In un’epoca in cui l’astensione elettorale sta raggiungendo livelli preoccupanti, è fondamentale analizzare le cause alla base di questo fenomeno e le sue implicazioni sulla democrazia.
di Piero Mastroiorio —
Arrivati i risultati delle amministrative della Liguria, come al solito caricato, per grancassa elettorale da alcuni, di valenza nazionale, con la vittoria del centrodestra, la sconfitta del campo largo ed il crollo del grillismo, nella terra del fondatore, che spegne la voce del “dissenso”, col suo “vaffa”, diviso, impotente, ridotto a numeri preceduti dallo zero. In questa piccola Regione, con meno del 3% della popolazione italiana, capace, però di rappresenta un laboratorio politico interessante, con il suo calo demografico, invecchiamento della popolazione, perdita di industrie, scarse infrastrutture, sanità in crisi, agonia delle aree interne, peso preponderante del settore terziario, forti squilibri territoriali e, non da ultimo, il trauma dell’arresto di Toti, che ha decapitato la giunta di centro-destra, il dato più importante che ci giunge è l’aumento del “partito del non voto“, con il 54% degli elettori rimasto a casa, 597.000 voti validi, un numero risibile, nonché 20.000 schede bianche e nulle. Al netto dei dati, che non sono una novità, il trend, che si replica da molto tempo, vede il dissenso che avanza fuggendo, diventando qualcosa privo di politica più che contro la politica.
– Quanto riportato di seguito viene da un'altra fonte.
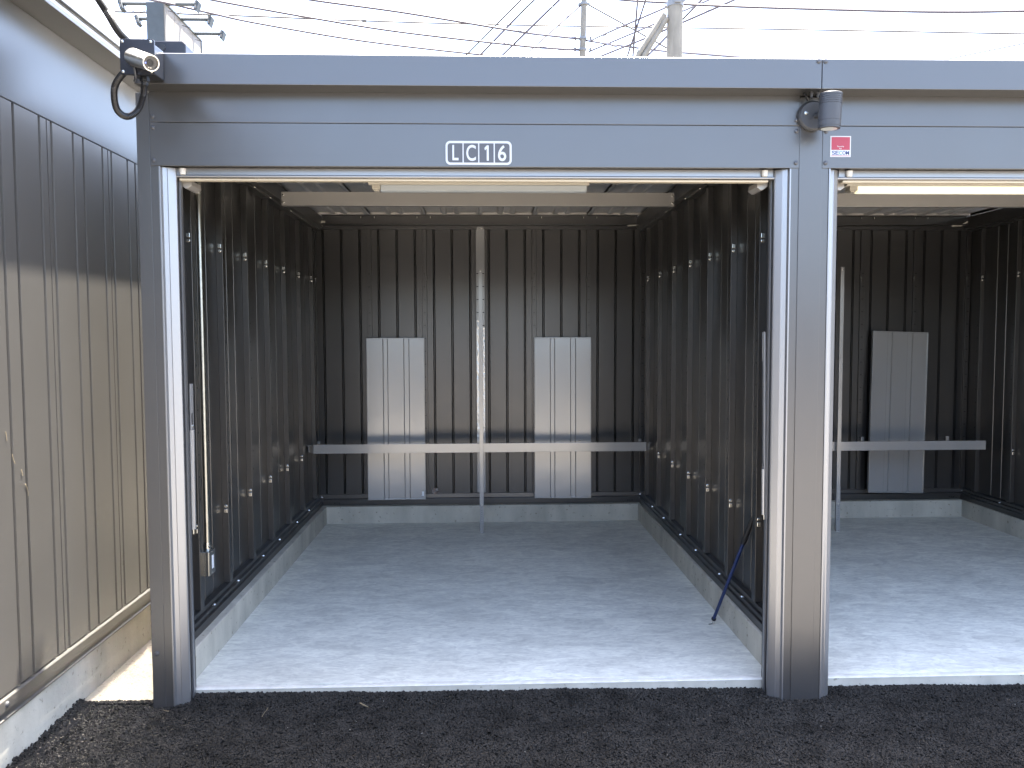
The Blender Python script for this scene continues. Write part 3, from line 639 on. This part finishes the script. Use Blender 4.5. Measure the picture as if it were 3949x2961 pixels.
for z in (2.06,):
    MB().tube([(-.045+.0145*math.cos(t), .40+.0145*math.sin(t), z) for t in np.linspace(-2.9, 2.9, 20)], .0025, 6).build('clamp', 'zinc', ct, smooth=True)
    MB().box(-.066, -.056, .375, .385, z-.03, z+.03).box(-.058, -.045, .378, .39, z-.006, z+.006).build('clamp_bracket', 'zinc', ct)
# rating label low on the left wall
MB().box(-.0595, -.0588, .316, .342, .262, .302).build('rating_label', 'paper', label='small white printed label low on the left inner wall', cat='label')

# shutter lock bars hanging inside the jambs
def lock_bar(x, y, s, z0, z1, label, zw, long_top=None):
    t = thing('lock_bar', label, 'lock bar', (x, y, z0))
    MB().box(x, x+.006, y-.014, y+.014, zw, z1).build('upper_strip', 'shelf', t, bevel=.001)
    pr = [(x-.003, y-.018), (x+.004, y-.018), (x+.004, y-.008), (x+.011, y-.006), (x+.011, y+.006), (x+.004, y+.008), (x+.004, y+.018), (x-.003, y+.018)]
    MB().prism(pr, 'z', z0, zw-.001).build('lower_channel', 'shelf', t, bevel=.001)
    MB().box(x+.0062, x+.008, y-.012, y-.004, zw+.02, z1-.12).build('slot', 'dark_gap', t)
    MB().tube([(x+.002, y, z0), (x+.002, y, z0-.02)], .003, 8).build('pin', 'zinc', t, smooth=True)
    MB().lathe((x+.006, y, zw+.015), (s, 0, 0), [(0, .006), (.004, .005)], 10).build('rivet', 'zinc', t, smooth=True)
    return t
lb = lock_bar(0, 0, 1, 0, .597, 'pale steel lock bar hanging inside the left shutter jamb', .41)
lb.location = (.012, .072, .64); lb.rotation_euler = (R(-1.2), R(0), 0)
lb2 = lock_bar(.0, 0, -1, 0, .75, 'thin pale steel lock bar hanging inside the right jamb of the centre bay', .19)
lb2.location = (2.356, -.004, .69); lb2.rotation_euler = (R(2.2), 0, R(180))

# blue shutter pole leaning in the right corner
bpole = thing('shutter_pole', 'blue shutter pole with black grip leaning on the right wall', 'pole', (2.33, .63, 0))
F0 = Vector((2.334, .632, .028)); T0 = Vector((2.4335, .36, .598)); dd = (T0-F0).normalized(); LL = (T0-F0).length
MB().tube([F0, F0+dd*LL*.76], .0082, 14).build('shaft', 'blue_pole', bpole, smooth=True)
MB().lathe(F0+dd*LL*.755, dd, [(0, .0105), (.02, .012), (LL*.2, .0115), (LL*.245, .006)], 14).build('grip', 'grip', bpole, smooth=True)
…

Guardando il panorama la domanda è d’obbligo: il “partito del non voto” rappresenta una scelta consapevole o una disillusione verso il sistema politico?
La risposta è altrettanto obbligata, in un’epoca in cui l’astensione elettorale sta raggiungendo livelli preoccupanti, è fondamentale analizzare le cause alla base di questo fenomeno e le sue implicazioni sulla democrazia, che vede prima fra tutte la disaffezione politica, alimentata dai molti cittadini disillusi dalle promesse non mantenute dei politici e l’assenza di una rappresentanza efficace, che spinge a considerare il voto come un gesto inutile. Segue la scarsa informazione, sintetizzabile in superficiale, affidata ad individui, che, pensando al proprio tornaconto, dimenticando deontologia e buone maniere. Peggio quando curata da “scienziati”, approssimati, che, facendo il paio con la mancanza di dibattiti significativi e contradittori, privi di rissa, contribuiscono all’ignoranza politica, che, senza una comprensione adeguata delle questioni, porta l’elettorato a scegliere la non partecipazione. Quindi, ultima, ma non per importanza, la sfiducia nel sistema, alimentata dalla percezione di un sistema politico corrotto e/o manipolato, che riduce la motivazione a votare, atteso che molti cittadini ritengono utile a nessun cambiamento il loro voto.
Tutto ciò porta ad una conseguenza: l’astensione elettorale ha un impatto diretto sulla rappresentanza politica, dove maggiore è il numero di astenuti, minore è la legittimità dei risultati elettorali. Inoltre, questo fenomeno può portare a una polarizzazione crescente, con un elettorato attivo che rappresenta solo una parte della popolazione.
Affrontare il problema del non voto non è cosa semplice, richiede molto più spazio di una cartella dattiloscritta, abbisogna di impegno, collettivo, che vede fondamentale il ripristino della fiducia nel sistema, la promozione di una cultura della partecipazione e garantire a tutti i cittadini accesso a informazioni chiare e complete, per sperare in una democrazia viva e partecipativa.